Crazy summer in Death Valley

Mesquite Flat Sand Dunes in Death Valley National Park - Photo: Stillgravity.
Mesquite Flat Sand Dunes in Death Valley National Park - License our images here.

Crazy to go in June to Death Valley. Bloody noses and melted cookies - the first thing painful, the second, delicious. Coming in summer was a trip to an oven. What a contrast with the nearby Sierra Nevada. 

Rainbow canyon and Father Crowley Vista Point gave us a lunar perspective. Rocks and dryness. The place was named after The Desert Padre, a catholic priest working in Inyo County that often stopped here for the views of the Mojave Desert and the Panamint Valley. 

This is the place of the famous Rainbow Canyon or "Star Wars Canyon" - it looks like Tatooine. This canyon is loved by USAF pilots for their low altitude training. On the beauty side: amazing horizontal bands on the cliffs from different geologic ages. Volcanic art.    

We reached "altitude" zero at Stovepipe Wells after crossing the Towne Pass at 5,000 feet elevation. Here there is a gas station with a store, a campground of the national park, and a hotel across the road. Not much. Blame the heat. Anyway, it's said that in Stovepipe Wells was installed the first telephone of Death Valley.

But Stovepipe Wells is not the lowest place in North America. The title goes to Badwater Basin at 282 feet under sea level - negative elevation. And yes, don't try the water down there. 

Why Stovepipe Wells? Someone marked the well of the oasis with a stovepipe. This was the only waterhole on the floor of the valley but wasn't located at the spot of today's waystation. It was to the east across the Mesquite Dunes - in this spot and this page has info and old photos -, and to the Mesquita Dunes we went. 

These dunes are not the highest in Death Valley, but for sure the most accessible. The Eureka Dunes are bigger, and the sand dunes of Colorado even bigger - those are the tallest in North America.  

Furnace Creek is the "biggest town" in Death Valley. With that name is not strange that the population runs in the hundreds. In 2013, Furnace Creek was the hottest place on Earth at 134℉. Do you want to move there? Ask about free housing. 

This old ranch is a weird green spot on the dull dryness of the desert. The national park visitor center is here. There are plenty of places to camp around.

Close by is the famous Zabriskie Point. Borax was mined here and one of the managers of the business was Christian Brevoort Zabriskie. The spot got his last name.     

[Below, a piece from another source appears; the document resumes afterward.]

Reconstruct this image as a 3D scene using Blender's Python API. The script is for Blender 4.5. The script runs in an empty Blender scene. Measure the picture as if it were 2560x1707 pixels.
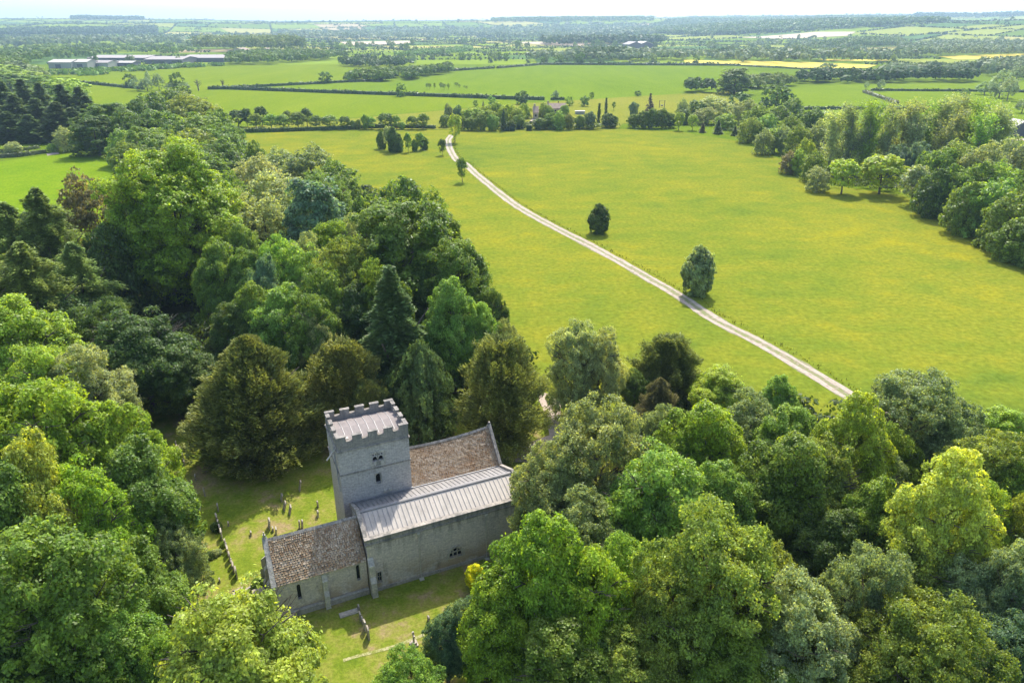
import bpy, bmesh, math, random
import numpy as np
from mathutils import Vector, Matrix

# ------------------------------------------------------------------ camera, sky, sun, exposure
SC = bpy.context.scene
FPX = 1800.0; CAMH = 45.0; PITCH = math.radians(23.78)
cam_d = bpy.data.cameras.new("camera"); cam = bpy.data.objects.new("camera", cam_d)
SC.collection.objects.link(cam); SC.camera = cam
cam_d.sensor_width = 36.0; cam_d.lens = FPX / 2560 * 36.0
cam_d.clip_start = 0.5; cam_d.clip_end = 60000
cam.location = (0, 0, CAMH); cam.rotation_euler = (math.radians(90) - PITCH, 0, 0)
HAZE = 1.2e-4
SUN_AZ = math.atan2(0.19, 0.978); SUN_EL = math.radians(50)
world = bpy.data.worlds.new("World"); SC.world = world; world.use_nodes = True
nt = world.node_tree; bg = nt.nodes['Background']
sky = nt.nodes.new('ShaderNodeTexSky'); sky.sky_type = 'NISHITA'; sky.sun_disc = False
sky.sun_elevation = SUN_EL; sky.sun_rotation = SUN_AZ; sky.dust_density = 2.5; sky.air_density = 1.0; sky.ozone_density = 1.5
nt.links.new(sky.outputs[0], bg.inputs[0]); bg.inputs[1].default_value = 0.15
sun_d = bpy.data.lights.new("sun", 'SUN'); sun_d.energy = 2.8; sun_d.angle = math.radians(0.8); sun_d.color = (1.0, 0.95, 0.86)
sun = bpy.data.objects.new("sun", sun_d); SC.collection.objects.link(sun)
sd = Vector((math.sin(SUN_AZ) * math.cos(SUN_EL), math.cos(SUN_AZ) * math.cos(SUN_EL), math.sin(SUN_EL)))
sun.rotation_euler = sd.to_track_quat('Z', 'Y').to_euler()
SC.view_settings.view_transform = 'Standard'; SC.view_settings.look = 'None'
SC.view_settings.exposure = 1.27; SC.view_settings.gamma = 1.0

# ------------------------------------------------------------------ helpers
RNG = np.random.default_rng(7); random.seed(7)
COL = SC.collection
def tag(o, label=None, cat=None, group=None, kind=None):
    if label: o['label'] = label
    if cat: o['category'] = cat
    if group: o['group'] = group
    if kind: o['kind'] = kind
    return o
def empty(name, loc=(0, 0, 0), rz=0):
    o = bpy.data.objects.new(name, None); o.empty_display_size = 0.5; COL.objects.link(o)
    o.location = loc; o.rotation_euler = (0, 0, rz); return o
def link(name, me, parent=None):
    o = bpy.data.objects.new(name, me); COL.objects.link(o)
    if parent: o.parent = parent
    return o
def ray(u, v):
    x = u - 1280; y = -(v - 853.5)
    return (x, FPX * math.cos(PITCH) + y * math.sin(PITCH), -FPX * math.sin(PITCH) + y * math.cos(PITCH))
def gp(u, v, z=0.0):                                  # photograph pixel (2560 wide) -> the ground point it shows
    r = ray(u, v); t = (z - CAMH) / r[2]; return (r[0] * t, r[1] * t)
def depth(x, y, z): return y * math.cos(PITCH) - (z - CAMH) * math.sin(PITCH)
def proj(x, y, z):
    z -= CAMH; d = y * math.cos(PITCH) - z * math.sin(PITCH); up = y * math.sin(PITCH) + z * math.cos(PITCH)
    return 1280 + FPX * x / d, 853.5 - FPX * up / d
def hts(base_y, v):
    r = ray(1280, v); return CAMH + r[2] * base_y / r[1]
S = 2560 / 2352.0
def vp(x, y): return (x * S, y * S)
def fr(x0, y0, k): return lambda x, y: (x0 + x / k, y0 + y / k)
ZA = fr(1120, 230, 3.92); Z8 = fr(620, 1250, 3.36); Z6 = fr(400, 1100, 3.485); Z2 = fr(0, 700, 2.6133); Z7 = fr(550, 200, 2.24); Z5 = fr(780, 970, 4.3556)
ZR = fr(1750, 150, 2.9037); ZL = fr(0, 180, 3.36); ZC = fr(600, 580, 2.94)
ZN2 = fr(0, 0, 2.7349); ZN3 = fr(850, 0, 2.7349); ZN4 = fr(1700, 0, 2.7349)

def quads_mesh(name, V, mats, mi=None, smooth=False):
    """V: (n,4,3) array"""
    V = np.ascontiguousarray(V, dtype=np.float32); n = len(V)
    me = bpy.data.meshes.new(name)
    me.vertices.add(n * 4); me.vertices.foreach_set('co', V.reshape(-1))
    me.loops.add(n * 4); me.loops.foreach_set('vertex_index', np.arange(n * 4, dtype=np.int32))
    me.polygons.add(n); me.polygons.foreach_set('loop_start', np.arange(0, n * 4, 4, dtype=np.int32))
    me.polygons.foreach_set('loop_total', np.full(n, 4, dtype=np.int32))
    for m in mats: me.materials.append(m)
    if mi is not None: me.polygons.foreach_set('material_index', np.asarray(mi, dtype=np.int32))
    me.update(calc_edges=True); me.validate(); return me
class MB:
    """collects simple solids and builds ONE mesh"""
    def __init__(s): s.v = []; s.f = []
    def add(s, vs, fs):
        k = len(s.v); s.v += [tuple(map(float, q)) for q in vs]; s.f += [tuple(i + k for i in f) for f in fs]
    def box(s, x0, x1, y0, y1, z0, z1):
        s.add([(x0, y0, z0), (x1, y0, z0), (x1, y1, z0), (x0, y1, z0), (x0, y0, z1), (x1, y0, z1), (x1, y1, z1), (x0, y1, z1)],
              [(0, 3, 2, 1), (4, 5, 6, 7), (0, 1, 5, 4), (1, 2, 6, 5), (2, 3, 7, 6), (3, 0, 4, 7)])
    def prism(s, pts, ax, a0, a1):
        """polygon pts in the two other axes extruded along axis ax from a0 to a1"""
        n = len(pts)
        def mk(p, a):
            q = list(p); q.insert(ax, a); return q
        s.add([mk(p, a0) for p in pts] + [mk(p, a1) for p in pts],
              [tuple(range(n))[::-1], tuple(range(n, 2 * n))] + [(i, (i + 1) % n, n + (i + 1) % n, n + i) for i in range(n)])
    def tube(s, pts, rad, n=6):
        pts = [Vector(p) for p in pts]; rings = []
        for i, p in enumerate(pts):
            d = (pts[min(i + 1, len(pts) - 1)] - pts[max(i - 1, 0)]).normalized()
            a = d.orthogonal().normalized(); b = d.cross(a)
            r = rad[i] if hasattr(rad, '__len__') else rad
            rings.append([p + a * r * math.cos(2 * math.pi * k / n) + b * r * math.sin(2 * math.pi * k / n) for k in range(n)])
        vs = [q for r in rings for q in r]; fs = []
        for i in range(len(rings) - 1):
            for k in range(n): fs.append((i * n + k, i * n + (k + 1) % n, (i + 1) * n + (k + 1) % n, (i + 1) * n + k))
        fs.append(tuple(range(n))[::-1]); fs.append(tuple(range((len(rings) - 1) * n, len(rings) * n)))
        s.add(vs, fs)
    def mesh(s, name, mat):
        me = bpy.data.meshes.new(name); me.from_pydata(s.v, [], s.f); me.materials.append(mat)
        bm = bmesh.new(); bm.from_mesh(me); bmesh.ops.recalc_face_normals(bm, faces=bm.faces); bm.to_mesh(me); bm.free()
        return me
    def build(s, name, mat, parent=None): return link(name, s.mesh(name, mat), parent)

# ------------------------------------------------------------------ materials
def newmat(name):
    m = bpy.data.materials.new(name); m.use_nodes = True; n = m.node_tree
    return m, n, n.nodes['Principled BSDF'], n.nodes['Material Output']
def N(n, t, **kw):
    x = n.nodes.new(t)
    for k, v in kw.items(): setattr(x, k, v)
    return x
def ramp(n, stops, src, interp='LINEAR'):
    r = N(n, 'ShaderNodeValToRGB'); r.color_ramp.interpolation = interp; e = r.color_ramp.elements
    while len(e) < len(stops): e.new(0.5)
    for i, (p, c) in enumerate(stops): e[i].position = p; e[i].color = (*c, 1) if len(c) == 3 else c
    n.links.new(src, r.inputs[0]); return r.outputs[0]
def noise(n, scale, detail=4, rough=0.55, vec=None, dist=0.0):
    t = N(n, 'ShaderNodeTexNoise'); t.inputs['Scale'].default_value = scale; t.inputs['Detail'].default_value = detail
    t.inputs['Roughness'].default_value = rough; t.inputs['Distortion'].default_value = dist
    if vec is not None: n.links.new(vec, t.inputs['Vector'])
    return t.outputs[0]
def mix(n, a, b, fac, mode='MIX'):
    m = N(n, 'ShaderNodeMix', data_type='RGBA', blend_type=mode)
    for s, v in ((m.inputs[0], fac), (m.inputs[6], a), (m.inputs[7], b)):
        if hasattr(v, 'links'): n.links.new(v, s)
        elif isinstance(v, tuple): s.default_value = (*v, 1)
        else: s.default_value = v
    return m.outputs[2]
def objco(n, scale=None):
    t = N(n, 'ShaderNodeTexCoord').outputs['Object']
    if scale:
        m = N(n, 'ShaderNodeMapping'); m.inputs['Scale'].default_value = scale; n.links.new(t, m.inputs[0]); return m.outputs[0]
    return t
def bump(n, b, h, s, d=0.05):
    x = N(n, 'ShaderNodeBump'); x.inputs['Strength'].default_value = s; x.inputs['Distance'].default_value = d
    n.links.new(h, x.inputs['Height']); n.links.new(x.outputs[0], b.inputs['Normal'])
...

These dramatic badlands were created by sediments of a lake that evaporated five million years ago. The darkest layers are lava. We walked under umbrellas. Too much heat this summer and many geological memories of ancient heat. British actor David Legeno - Fenrir Greyback from Harry Potter - died hiking in the area. His body was found by Manly Beacon, the highest outcrop of these strange rocks. Come in winter. It will make a difference. 

Some pictures of our trip to Hell. 

Rainbow Canyon and the dry soil of this area of Death Valley - Photos: Stillgravity.
The dryness of Rainbow Canyon at the western entrance of Death Valley National Park.

Sign of elevation sea level at Stovepipe Wells in Death Valley National Park - Photo: Stillgravity.
Stovepipe Wells at the bottom of Death Valley. Elevation sea level.           

Parking in the trailheads of Mesquite Flat Dunes and Zabriskie Point, Death Valley National Park - Photos: Stillgravity.
Our truck camper in the parking lots of Mesquite Flat Sand Dunes and Zabriskie Point.

The beauty of the badlands at Zabriskie Point in Death Valley National Park - Photo: Stillgravity.
The arid and dangerous beauty of the badlands at Zabriskie Point. What a dramatic landscape.